1980—Responding to a surge in the number of skyjackings, the FAA announces an increase in sky marshals on commercial flights.
1977—Ohio State’s Big Ear radio telescope records a 72-second burst suggesting there may be intelligent life…out there, somewhere.
1971—His budget busted by Vietnam, R. Nixon reneges on the U.S.’s promise to redeem dollars with gold.
1969—Half a million half-naked, drugged-up baby boomers begin a three-day mud wallow in Bethel, N.Y.
1966—The New York Herald Tribune, founded as the Tribune by N.H.-born Horace Greeley 125 years earlier, succumbs to a strike called by a labor union also founded by Greeley.
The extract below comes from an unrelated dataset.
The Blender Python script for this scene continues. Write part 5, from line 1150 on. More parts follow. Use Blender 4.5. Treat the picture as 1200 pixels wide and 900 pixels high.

1953—TR’s grandson Kermit sends Iran’s Imperial Guard to arrest the Prime Minister, but they’re captured by his guards. The Shah flees to Rome.
1945—To celebrate the end of WW II, San Franciscans conduct a riot.
1943—About 35,000 Allied forces land on Kiska, one of the Rat Islands in the Aleutians. Though unopposed—the Japanese had evacuated two weeks earlier—300 end up missing in action or killed by friendly fire.
1935—Wiley Post and Will Rogers perish in a plane crash at Point Barrow, Alaska.
1908—The Illinois state militia subdues a mob of rioting whites. Seven people are dead; the Black part of Springfield is a smoking ruin.